After a brief stint back in France I moved to Switzerland, and started a new Bachelor's in IT with the goal of changing careers. Switzerland wasn't as much a cultural shock as Japan: everyone speaks French in Geneva, and there is a lot of common ground with French culture. Somewhere along the way there, just before I moved to Japan, I'd kind of started understanding I'm a bit queer, but I had safely ignored it for a while. Being a student again I finally started to grapple with it, and as you might imagine this whole parallel track of self-identity didn't exactly help in the 'fitting in' department. I'd been slowly realizing that I wasn't straight enough for the straights, nor queer enough for the queers. I did make some great queer friends and attended some LGBT events, but I never really felt 'part' of the community. Granted I didn't put as much effort into it as I could've, which was partly intentional. I guess I thought at some level that being the queer guy wouldn't have helped me fit in, no matter how silly that idea. I have also always felt a kind of un-bridgeable divide between my gay friends and my straight friends, very hard to see or explain but still always there.

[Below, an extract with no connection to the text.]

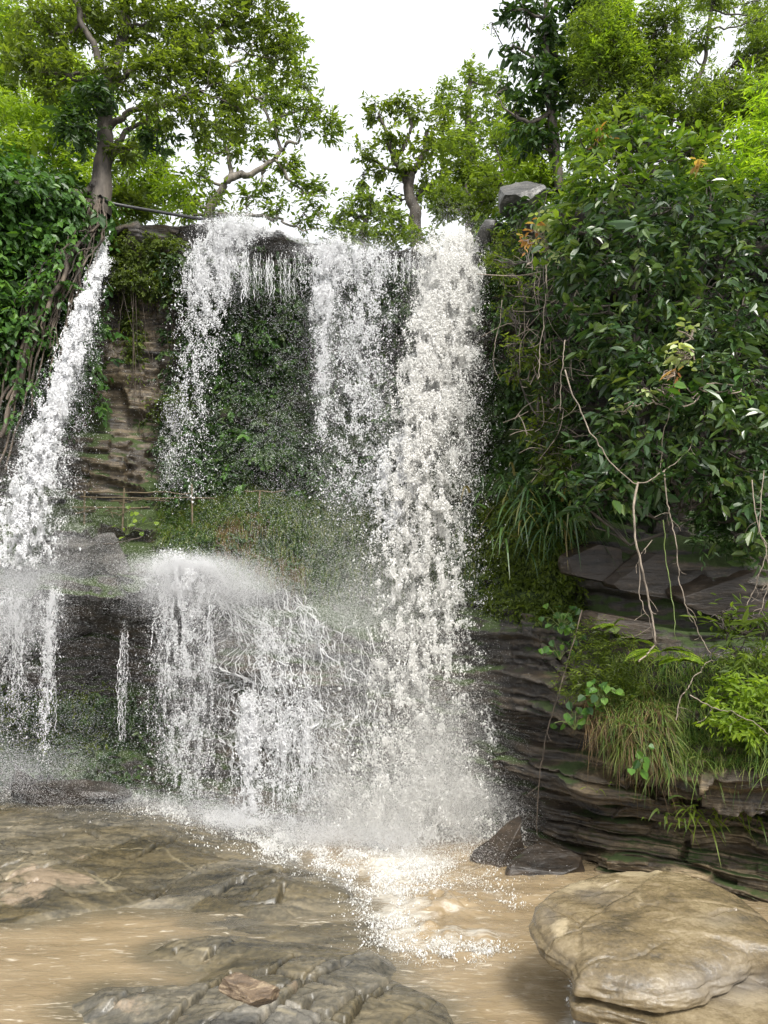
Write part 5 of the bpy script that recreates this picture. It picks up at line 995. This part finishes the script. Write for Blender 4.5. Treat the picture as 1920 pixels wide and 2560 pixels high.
MB().add(*mist(1750000, [(428, 690, 10.6, 46, 45, .3, 1.5), (425, 755, 10.3, 44, 36, .35, 3.6), (428, 812, 10.0, 50, 24, .35, 3.8), (375, 790, 10.2, 35, 35, .3, 1.2), (390, 840, 9.9, 45, 14, .3, 1.3), (480, 790, 10.1, 25, 45, .3, .7), (400, 620, 10.9, 35, 40, .3, .8), (380, 560, 11.2, 40, 50, .4, .6), (450, 265, 11.85, 17, 22, .25, 1.2), (446, 320, 11.7, 18, 40, .25, 1.3), (434, 400, 11.4, 22, 50, .25, .7), (428, 500, 11.1, 26, 50, .3, .5), (430, 420, 11.3, 35, 60, .3, .5)]), .5).build('spray', M['water_cream'], main)
# 2. left jet
lf_ = thing('waterfall', 'narrow white jet leaping down past the fig roots on the left', 'waterfall', un(20, 580, 11.0))
LD_ = [(246, 12.15), (275, 11.6), (300, 11.35), (400, 11.0), (500, 10.85), (600, 10.75)]
mb = MB()
ll = [(246, 105, 5, 2), (262, 101, 8, 2.4), (300, 88, 10, 2.0), (340, 75, 13, 1.5), (400, 56, 16, 1.1), (450, 41, 20, .9), (500, 28, 27, .8), (560, 15, 36, .8)]
add_drops(mb, stream(30000, ll, LD_, .2, .004, .022, 2.1, (5, 10), -.12, 13, open_=.12)); add_drops(mb, stream(12000, [(248, 103, 5, 2.5), (300, 87, 8, 2.4), (360, 70, 9, 1.6), (430, 52, 9, 1), (480, 45, 9, .6)], LD_, .12, .006, .022, 1.8, (5, 8), -.2, 17))
add_drops(mb, stream(9000, [(270, 100, 14, .4), (400, 60, 32, 1), (560, 25, 50, 1)], LD_, .3, .003, .012, 2.4, (9, 12), -.2, 19))
mb.build('water_drops', M['water_white'], lf_)
MB().add(*mist(288750, [(15, 580, 10.9, 30, 12, .3, 2.2), (20, 545, 11.1, 35, 30, .3, 1.2), (60, 575, 11.0, 30, 14, .3, 1), (30, 480, 11.3, 25, 45, .25, .8), (75, 340, 11.8, 14, 45, .15, .5), (70, 545, 11.2, 25, 18, .3, .7), (15, 610, 10.7, 25, 18, .3, .8)]), .5).build('spray', M['water_white'], lf_)
# 3. veil of drops over the middle of the upper cliff
ve = thing('waterfall', 'thin veil of drops over the creeper in the middle of the cliff', 'waterfall', un(290, 520, 12))
VD = [(215, 12.2), (260, 12.15), (330, 12.0), (600, 11.6)]
mb = MB()
add_drops(mb, stream(11500, [(217, 238, 22, 1.2), (232, 230, 34, 1.5), (250, 218, 32, 1.5), (300, 205, 28, .8), (340, 198, 26, .4), (420, 190, 26, .13), (500, 190, 30, .04)], VD, .15, .004, .018, 2.4, (5, 9), -.1, 23))
add_drops(mb, stream(9000, [(240, 335, 16, .8), (252, 340, 40, 1.2), (275, 325, 22, 1), (330, 324, 12, .8), (400, 322, 8, .5), (450, 321, 8, 0)], VD, .15, .004, .018, 2.4, (5, 10), -.1, 25))
add_drops(mb, stream(11000, [(250, 365, 36, 1.3), (300, 363, 34, 1), (400, 360, 40, .8), (480, 360, 44, .5), (540, 355, 48, 0)], VD, .2, .004, .018, 2.4, (6, 10), -.1, 27))
add_drops(mb, stream(11000, [(262, 290, 115, .7), (350, 295, 115, .8), (480, 300, 125, 1), (610, 310, 120, .7)], VD, .3, .003, .010, 2.6, (14, 18), -.15, 29, edge=2))
add_drops(mb, stream(1500, [(390, 174, 16, 0), (430, 172, 14, 1), (500, 168, 18, .2)], VD, .2, .003, .012, 2.4, (6, 9), -.1, 31))
add_drops(mb, stream(4500, [(430, 404, 22, 0), (470, 400, 22, 1), (540, 392, 22, 0)], [(400, 11.5), (560, 11.2)], .2, .004, .03, 2.0, (7, 9), 0, 33))
P, rr = vert_threads(110, (238, 322), (252, 310), (12.2, 12.1), (.0012, .0036), 1.5, 26, 5, (.15, .9), 70); mb.add(*tubes(P, rr, 4), .5)
P, rr = vert_threads(130, (375, 432), (250, 290), (12.2, 12.1), (.0012, .0036), 1.0, 26, 6, (.15, .9), 60); mb.add(*tubes(P, rr, 4), .5)
P, rr = vert_threads(90, (190, 250), (238, 330), (12.2, 12.0), (.002, .006), 3, 30, 7, (.2, .7)); mb.add(*tubes(P, rr, 4), .5)
P, rr = surface_threads(110, (205, 335), 10.9, 9.6, (.003, .010), 10, .02, 3, True, 30); mb.add(*tubes(P, rr, 4), .5)
mb.build('water_drops', M['water_white'], ve)
MB().add(*mist(315000, [(240, 228, 12.2, 20, 6, .15, .8), (225, 260, 12.1, 20, 20, .15, .8), (340, 250, 12.2, 30, 6, .15, .8), (360, 330, 12, 28, 60, .2, .8), (300, 450, 11.9, 90, 60, .3, .7), (320, 560, 11.6, 80, 40, .3, 1), (322, 340, 12, 10, 50, .1, .4)]), .5).build('spray', M['water_white'], ve)
# 4. lower cascade fanning over the steps
ca = thing('cascade', 'white water fanning down the stepped rock in the middle of the lower cliff', 'waterfall', un(280, 830, 10.6))
mb = MB()
P, rr = surface_threads(110, (212, 372), 4.9, 1.3, (.0013, .0052), 6, .03, 11, True, 90, 2.0, 26, 22); mb.add(*tubes(P, rr, 4), .5)
P, rr = surface_threads(55, (200, 300), 5.1, 3.2, (.0013, .0048), 7, .03, 12, True, 60, .5, 14, 62); mb.add(*tubes(P, rr, 4), .5)
P, rr = surface_threads(75, (225, 360), 3.4, 2.0, (.0013, .005), 5, .03, 13, True, 60); mb.add(*tubes(P, rr, 4), .5)
P, rr = vert_threads(90, (235, 345), (690, 832), (10.7, 10.5), (.002, .007), 4, 50, 14, (.3, 1.0)); mb.add(*tubes(P, rr, 4), .5)
CD = [(560, 11.3), (640, 10.75), (700, 10.55), (840, 10.4)]
add_drops(mb, stream(5500, [(585, 225, 20, .4), (620, 265, 45, .9), (660, 285, 52, 1.0), (740, 285, 52, 1), (835, 288, 52, .7)], CD, .15, .004, .016, 2.3, (5, 9), -.05, 35))
add_drops(mb, stream(5000, [(700, 250, 12, 1), (830, 250, 12, .6)], CD, .1, .004, .015, 2.3, (4, 8), -.1, 36))
mb.build('water_threads', M['water_white'], ca)
MB().add(*mist(341250, [(265, 630, 10.8, 45, 22, .25, .8), (300, 720, 10.5, 45, 45, .25, .7), (310, 805, 10.3, 45, 22, .3, 1), (235, 592, 11.1, 30, 10, .25, .9), (345, 640, 10.7, 30, 40, .25, 1)]), .5).build('spray', M['water_white'], ca)
# 5. curtain from the hump and strings from the left shelf
cu = thing('cascade', 'water striking the dark hump and raining off it on the left', 'waterfall', un(180, 800, 10.9))
mb = MB()
P, rr = surface_threads(60, (156, 214), 5.0, 4.0, (.0014, .005), 4, .12, 15, True, 40, .2, 20); mb.add(*tubes(P, rr, 4), .5)
P, rr = vert_threads(24, (152, 216), (585, 800), (10.6, 10.5), (.0015, .006), 3, 60, 16, (.1, .5), 24); mb.add(*tubes(P, rr, 4), .5)
HD = [(560, 10.6), (800, 10.55)]
add_drops(mb, stream(19000, [(556, 178, 26, 1.2), (575, 182, 34, 1.5), (600, 182, 34, .9), (680, 185, 36, .6), (800, 190, 40, .35)], HD, .25, .003, .013, 2.4, (4, 12), -.1, 41))
mb.build('water_threads', M['water_white'], cu)
MB().add(*mist(393750, [(178, 566, 10.7, 24, 6, .2, 1.3), (175, 585, 10.6, 26, 12, .2, 1.4), (215, 578, 10.9, 30, 12, .2, 1), (150, 590, 10.8, 20, 14, .2, .6), (185, 680, 10.5, 26, 60, .25, .8), (110, 700, 10.8, 50, 60, .3, .2)]), .5).build('spray', M['water_white'], cu)
ls = thing('cascade', 'broken strings of water dripping from the left shelf over the dark recess', 'waterfall', un(50, 760, 10.8))
mb = MB()
P, rr = vert_threads(15, (42, 60), (592, 760), (10.75, 10.7), (.0014, .006), 2, 60, 17, (.2, 1.0), 6); mb.add(*tubes(P, rr, 4), .5)
P, rr = vert_threads(9, (120, 128), (625, 745), (10.85, 10.8), (.0015, .005), 3, 60, 18, (.3, 1.0), 2); mb.add(*tubes(P, rr, 4), .5)
P, rr = vert_threads(40, (-30, 30), (592, 740), (10.75, 10.7), (.002, .008), 3, 60, 19, (.15, .7)); mb.add(*tubes(P, rr, 4), .5)
LS = [(580, 10.7), (780, 10.65)]
add_drops(mb, stream(6500, [(592, 10, 42, 1.4), (680, 8, 44, .6), (760, 10, 44, 0)], LS, .15, .003, .012, 2.4, (5, 10), -.1, 43)); add_drops(mb, stream(2200, [(592, 52, 12, 1.4), (680, 47, 9, .7), (775, 42, 9, 0)], LS, .1, .004, .014, 2.2, (4, 9), -.1, 44)); add_drops(mb, stream(500, [(625, 124, 4, 1), (740, 122, 5, .8)], LS, .1, .003, .010, 2.2, (4, 9), -.1, 45))
mb.build('water_threads', M['water_white'], ls)
MB().add(*mist(157500, [(20, 620, 10.6, 25, 16, .2, 1.4), (50, 680, 10.7, 45, 50, .3, .5), (20, 770, 10.8, 40, 16, .3, 1)]), .5).build('spray', M['water_white'], ls)
# 6. white water along the back of the slab and at the foot of the fall
fo = thing('rapids', 'white water running from the left cliff foot to the foot of the main fall', 'rapids', un(250, 825, 10.2))
mb = MB()
def ground_drops(n, pts, lo, hi, a=2.2, up_=.12, seed=0, thr=-.1):
    q = np.array(pts, float); k = RNG.choice(len(q), n, p=q[:, 4] / q[:, 4].sum()); g_ = RNG.normal(size=(n, 2)); u = q[k, 0] + g_[:, 0] * q[k, 2]; v = q[k, 1] + g_[:, 1] * q[k, 3]
    f = fbm(np.stack([u / 14, v / 5, np.zeros(n)], -1), 3, seed); kk = (RNG.random(n) < sstep(thr, thr + .3, f)) & (v > 760); u, v = u[kk], v[kk]
    P = ung(u, v, .12); P[:, 2] = np.maximum(bed(P[:, 0], P[:, 1]), 0) + np.abs(RNG.normal(size=len(P))) * up_; return P, radii(len(P), lo, hi, a)
add_drops(mb, ground_drops(60000, [(60, 803, 60, 4, .8), (150, 808, 40, 4, 1), (210, 822, 35, 5, 1.2), (270, 838, 30, 6, 1.4), (320, 852, 30, 8, 1.6), (380, 862, 35, 9, 1.6)], .002, .006, 2.3, .05, 51))
add_drops(mb, ground_drops(30000, [(390, 855, 35, 8, 1.4), (400, 875, 30, 8, 1.2), (440, 865, 40, 10, 1.2), (385, 895, 18, 10, .8), (395, 920, 16, 10, .7), (450, 942, 16, 4, .5), (480, 938, 14, 3, .4), (430, 935, 30, 5, .4), (495, 890, 20, 5, .3), (578, 990, 5, 16, .25)], .002, .0055, 2.2, .035, 53))
mb.build('water_drops', M['water_cream'], fo)
MB().add(*mist(393750, [(110, 800, 10.9, 60, 8, .3, 1), (190, 812, 10.4, 40, 8, .3, 1.2), (250, 824, 10.1, 40, 8, .3, 2.2), (310, 842, 9.8, 35, 9, .3, 2.6), (400, 850, 9.5, 50, 14, .3, 2), (440, 868, 9.2, 45, 12, .3, 1.2)]), .5).build('spray', M['water_white'], fo)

Today I'm living in Canada. I moved here a few months ago, to be closer to friends and family. This is another thing that has become quite obvious to me in retrospect: maybe moving across a continent every 3 or 4 years is not the best remedy to feeling a lack of belonging. Who would have guessed, right? That uprooting and leaving the life and friends you've made would jeopardize your sense of community. It's a weighty downside to the traveler life, and one I consider more nowadays. Making new friends as an adult is definitely a struggle, and I'm very bad at maintaining relationships with people far away from me. I don't think my experience is unique at all: with multi-cultural families being more and more common, and with global travel being easier than it's ever been, I imagine many people must feel somewhat similarly.

Will all of this make me finally chill out and put down some roots? Honestly, I doubt it. Maybe I'm an idiot and have yet to learn my lesson despite all of this introspection, maybe I just feel like I would be missing out if I don't fly off to another country once again. Maybe all the YouTube psychologists were right and this is just a manifestation of my avoidant attachment style. The hell if I know.

At the end of the day, I never resented my circumstances nor my upbringing. I consider myself very fortunate for the possibilities I've been given; I am who I am and I think there's a beauty in coming from a multi-cultural background, even if it might lead to some personal confusion.

There's no denying that we're social creatures and thus need a community around us, but maybe we can redefine what counts as a community for ourselves. I'm still trying to do it for myself, to figure out where I fit into all of that.

I'll make sure to keep you posted when I do.